- WORK INSTRUCTIONS:
Set down the material exactly as given, please, from its first line through the line that includes "put(mb, caps(s, x0, x1, y0".

+---+

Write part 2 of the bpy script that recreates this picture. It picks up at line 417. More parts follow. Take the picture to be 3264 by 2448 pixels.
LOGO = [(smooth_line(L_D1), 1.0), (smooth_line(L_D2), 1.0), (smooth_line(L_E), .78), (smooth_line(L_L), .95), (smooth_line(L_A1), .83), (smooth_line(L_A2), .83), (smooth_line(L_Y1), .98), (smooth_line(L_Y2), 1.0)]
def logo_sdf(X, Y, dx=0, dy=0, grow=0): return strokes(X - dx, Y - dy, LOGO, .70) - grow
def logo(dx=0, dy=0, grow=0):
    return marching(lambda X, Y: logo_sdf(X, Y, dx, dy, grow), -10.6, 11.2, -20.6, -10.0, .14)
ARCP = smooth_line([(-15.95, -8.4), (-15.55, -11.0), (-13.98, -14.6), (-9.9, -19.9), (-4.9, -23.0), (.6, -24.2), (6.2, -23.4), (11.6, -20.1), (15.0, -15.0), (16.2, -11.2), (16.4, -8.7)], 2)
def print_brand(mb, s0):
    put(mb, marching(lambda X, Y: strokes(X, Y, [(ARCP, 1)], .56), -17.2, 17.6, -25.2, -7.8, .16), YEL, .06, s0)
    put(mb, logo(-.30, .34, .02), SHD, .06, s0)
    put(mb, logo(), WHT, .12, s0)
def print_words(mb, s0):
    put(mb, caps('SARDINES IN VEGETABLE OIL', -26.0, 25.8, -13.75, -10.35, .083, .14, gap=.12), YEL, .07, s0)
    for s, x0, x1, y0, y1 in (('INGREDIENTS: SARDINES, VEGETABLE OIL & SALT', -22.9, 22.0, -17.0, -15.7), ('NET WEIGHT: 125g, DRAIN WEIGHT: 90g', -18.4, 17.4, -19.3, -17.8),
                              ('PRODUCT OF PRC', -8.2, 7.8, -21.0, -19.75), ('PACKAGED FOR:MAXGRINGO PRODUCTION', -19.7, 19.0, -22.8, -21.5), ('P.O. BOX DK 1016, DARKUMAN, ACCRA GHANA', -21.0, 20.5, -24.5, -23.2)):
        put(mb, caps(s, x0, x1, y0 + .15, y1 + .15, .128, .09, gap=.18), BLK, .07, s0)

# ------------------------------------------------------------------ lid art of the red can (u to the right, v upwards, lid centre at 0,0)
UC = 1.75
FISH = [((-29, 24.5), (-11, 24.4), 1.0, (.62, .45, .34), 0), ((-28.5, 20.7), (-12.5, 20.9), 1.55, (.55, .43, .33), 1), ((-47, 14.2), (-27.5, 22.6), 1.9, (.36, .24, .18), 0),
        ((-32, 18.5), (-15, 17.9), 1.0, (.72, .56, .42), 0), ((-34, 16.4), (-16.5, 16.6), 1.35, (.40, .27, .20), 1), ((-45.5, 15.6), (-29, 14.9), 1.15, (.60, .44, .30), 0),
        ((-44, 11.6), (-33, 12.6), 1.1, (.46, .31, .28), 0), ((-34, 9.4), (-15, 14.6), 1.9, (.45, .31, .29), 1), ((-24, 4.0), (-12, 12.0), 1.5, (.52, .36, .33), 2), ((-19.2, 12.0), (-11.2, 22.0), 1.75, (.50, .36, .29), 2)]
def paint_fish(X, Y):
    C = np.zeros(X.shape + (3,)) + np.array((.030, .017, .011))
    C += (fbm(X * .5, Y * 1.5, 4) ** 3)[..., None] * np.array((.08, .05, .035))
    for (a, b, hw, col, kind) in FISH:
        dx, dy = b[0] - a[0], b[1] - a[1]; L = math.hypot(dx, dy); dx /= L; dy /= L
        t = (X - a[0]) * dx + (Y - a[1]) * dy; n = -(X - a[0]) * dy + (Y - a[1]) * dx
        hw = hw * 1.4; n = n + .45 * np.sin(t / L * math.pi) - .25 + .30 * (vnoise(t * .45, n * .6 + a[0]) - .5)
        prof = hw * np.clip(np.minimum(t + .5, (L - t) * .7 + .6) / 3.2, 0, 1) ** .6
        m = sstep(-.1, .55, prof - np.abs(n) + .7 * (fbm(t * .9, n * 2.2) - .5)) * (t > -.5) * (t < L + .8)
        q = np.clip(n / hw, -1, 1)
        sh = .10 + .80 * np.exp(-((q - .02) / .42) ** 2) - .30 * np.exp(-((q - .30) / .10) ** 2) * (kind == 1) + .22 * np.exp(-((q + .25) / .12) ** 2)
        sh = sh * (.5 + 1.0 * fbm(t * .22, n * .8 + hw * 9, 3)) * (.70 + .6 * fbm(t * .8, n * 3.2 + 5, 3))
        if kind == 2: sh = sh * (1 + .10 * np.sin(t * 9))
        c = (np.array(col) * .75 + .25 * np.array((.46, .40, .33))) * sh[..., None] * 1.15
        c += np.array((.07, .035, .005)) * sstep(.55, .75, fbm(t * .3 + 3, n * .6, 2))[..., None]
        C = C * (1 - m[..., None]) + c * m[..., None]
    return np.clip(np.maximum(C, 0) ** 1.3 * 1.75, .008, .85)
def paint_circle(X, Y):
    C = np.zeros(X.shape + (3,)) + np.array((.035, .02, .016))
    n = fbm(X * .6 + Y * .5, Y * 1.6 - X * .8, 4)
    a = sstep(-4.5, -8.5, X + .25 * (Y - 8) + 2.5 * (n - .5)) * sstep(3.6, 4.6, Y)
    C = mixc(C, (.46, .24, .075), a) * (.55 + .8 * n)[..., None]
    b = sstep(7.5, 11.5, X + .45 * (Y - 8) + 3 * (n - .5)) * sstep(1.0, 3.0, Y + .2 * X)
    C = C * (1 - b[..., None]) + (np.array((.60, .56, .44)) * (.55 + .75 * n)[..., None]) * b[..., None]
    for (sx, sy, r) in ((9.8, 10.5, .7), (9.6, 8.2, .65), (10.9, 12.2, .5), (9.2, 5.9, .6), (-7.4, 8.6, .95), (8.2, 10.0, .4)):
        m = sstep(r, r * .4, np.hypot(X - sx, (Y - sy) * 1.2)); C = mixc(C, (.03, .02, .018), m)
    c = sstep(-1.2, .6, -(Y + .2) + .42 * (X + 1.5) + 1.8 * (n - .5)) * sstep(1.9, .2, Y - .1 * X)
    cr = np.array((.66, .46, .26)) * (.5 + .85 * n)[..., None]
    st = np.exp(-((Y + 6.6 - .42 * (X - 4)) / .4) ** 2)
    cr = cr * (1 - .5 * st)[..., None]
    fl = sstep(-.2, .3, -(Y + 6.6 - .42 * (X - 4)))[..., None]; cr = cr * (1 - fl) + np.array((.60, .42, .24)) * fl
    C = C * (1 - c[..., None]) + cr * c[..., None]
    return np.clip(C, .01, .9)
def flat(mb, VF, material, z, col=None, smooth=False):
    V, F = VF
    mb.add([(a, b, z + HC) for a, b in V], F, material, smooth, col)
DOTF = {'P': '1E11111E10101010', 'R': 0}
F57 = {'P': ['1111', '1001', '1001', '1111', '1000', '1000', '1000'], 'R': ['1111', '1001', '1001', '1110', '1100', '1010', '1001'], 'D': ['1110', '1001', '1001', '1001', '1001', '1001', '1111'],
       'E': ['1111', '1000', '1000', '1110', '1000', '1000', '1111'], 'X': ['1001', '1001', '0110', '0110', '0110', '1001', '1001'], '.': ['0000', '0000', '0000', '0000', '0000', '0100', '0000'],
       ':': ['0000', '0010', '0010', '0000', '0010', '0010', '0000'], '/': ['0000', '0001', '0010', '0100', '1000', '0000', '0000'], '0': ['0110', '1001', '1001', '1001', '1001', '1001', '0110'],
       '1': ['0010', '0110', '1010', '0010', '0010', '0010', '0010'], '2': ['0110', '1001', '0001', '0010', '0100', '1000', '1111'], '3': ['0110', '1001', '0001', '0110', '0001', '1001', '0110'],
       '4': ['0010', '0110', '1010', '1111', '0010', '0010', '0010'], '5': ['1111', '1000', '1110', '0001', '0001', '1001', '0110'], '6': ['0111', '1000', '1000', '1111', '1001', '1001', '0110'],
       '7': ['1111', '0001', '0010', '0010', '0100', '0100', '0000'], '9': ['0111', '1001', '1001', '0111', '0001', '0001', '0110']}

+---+

- SOLUTION:
Write part 2 of the bpy script that recreates this picture. It picks up at line 417. More parts follow. Take the picture to be 3264 by 2448 pixels.
LOGO = [(smooth_line(L_D1), 1.0), (smooth_line(L_D2), 1.0), (smooth_line(L_E), .78), (smooth_line(L_L), .95), (smooth_line(L_A1), .83), (smooth_line(L_A2), .83), (smooth_line(L_Y1), .98), (smooth_line(L_Y2), 1.0)]
def logo_sdf(X, Y, dx=0, dy=0, grow=0): return strokes(X - dx, Y - dy, LOGO, .70) - grow
def logo(dx=0, dy=0, grow=0):
    return marching(lambda X, Y: logo_sdf(X, Y, dx, dy, grow), -10.6, 11.2, -20.6, -10.0, .14)
ARCP = smooth_line([(-15.95, -8.4), (-15.55, -11.0), (-13.98, -14.6), (-9.9, -19.9), (-4.9, -23.0), (.6, -24.2), (6.2, -23.4), (11.6, -20.1), (15.0, -15.0), (16.2, -11.2), (16.4, -8.7)], 2)
def print_brand(mb, s0):
    put(mb, marching(lambda X, Y: strokes(X, Y, [(ARCP, 1)], .56), -17.2, 17.6, -25.2, -7.8, .16), YEL, .06, s0)
    put(mb, logo(-.30, .34, .02), SHD, .06, s0)
    put(mb, logo(), WHT, .12, s0)
def print_words(mb, s0):
    put(mb, caps('SARDINES IN VEGETABLE OIL', -26.0, 25.8, -13.75, -10.35, .083, .14, gap=.12), YEL, .07, s0)
    for s, x0, x1, y0, y1 in (('INGREDIENTS: SARDINES, VEGETABLE OIL & SALT', -22.9, 22.0, -17.0, -15.7), ('NET WEIGHT: 125g, DRAIN WEIGHT: 90g', -18.4, 17.4, -19.3, -17.8),
                              ('PRODUCT OF PRC', -8.2, 7.8, -21.0, -19.75), ('PACKAGED FOR:MAXGRINGO PRODUCTION', -19.7, 19.0, -22.8, -21.5), ('P.O. BOX DK 1016, DARKUMAN, ACCRA GHANA', -21.0, 20.5, -24.5, -23.2)):
        put(mb, caps(s, x0, x1, y0 + .15, y1 + .15, .128, .09, gap=.18), BLK, .07, s0)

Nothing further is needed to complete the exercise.